Antioch residents left homeless after fire at apartment complex

ANTIOCH, Calif. (KTVU) - A fire at the Delta Pines apartment complex in Antioch left dozens of people homeless.

A tenant saw the smoke and flames and alerted her neighbors.

Now, a fence surrounds the two buildings burned by the fire.

The complex houses many low income families.

They say they don't have a home anymore and lost almost everything.

The three alarm fire broke out around 8:15 a.m. Wednesday.

"I was in my backyard and I heard these pops," said Mary Delgado, "Right here, I see the black smoke and the flames. I just started screaming fire... fire."

Her screams woke up many of her neighbors.
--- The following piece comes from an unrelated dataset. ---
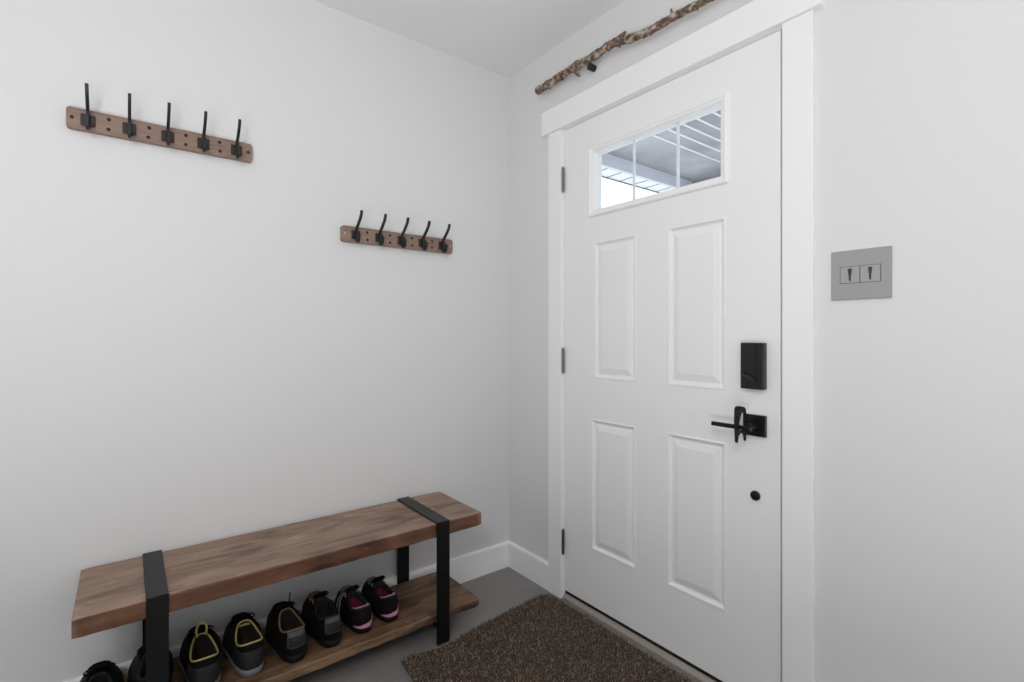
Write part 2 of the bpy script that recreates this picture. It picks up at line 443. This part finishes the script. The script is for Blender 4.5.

They say she saved their lives.

"Even though I watched my house go up in flames, I still can't believe it," said Toinenca "Tiny" Hicks, a tenant.

The displaced residents tell KTVU they ran from their apartments with only the clothes on their backs

"Everything I worked for just gone. That really hurts me. We got to start all over. We don't have nothing. I don't even know what I'm going to dress in tomorrow. It just hurts me," said Hicks.

Three single moms with young children shared a three bedroom apartment that is now destroyed by fire.

They say they just paid their monthly rent Tuesday of $1,500.

"Me and my daughter don't have nowhere to go. We're homeless," said Deanna Banks.

The city of Antioch tagged the buildings as unsafe to occupy.

The Red Cross offered to put the displaced families in a shelter, but many tenants say that's not suitable for their children.

"I don't know what to say. I'm in disbelief," said Banks.

Most plan to stay with family until they find another home.

Firefighters were able to salvage some personal items, such as one woman's purse.

"I keep all my important info here... this is all my stuff," said Hicks as she showed KTVU the documents and identification cards inside her water damaged purse.

Firefighters saved another tenant's cat and other irreplaceable items. "My grandma's picture... messed up but you can see," said Stephanie Cordova.

The fire chief says the cause of the fire appears to be a short or electrical failure in the main electrical panel outdoors between two buildings.

"We're all alive... that's what matters," said Rebecca Kern.

A spokesman for Affordable Housing Development Corporation, the property management company, tells KTVU it’s working with the families to get them into alternate apartments as soon as possible.

But several tenants say what's being offered to them is much smaller than what they were renting so they're still trying to figure out what to do.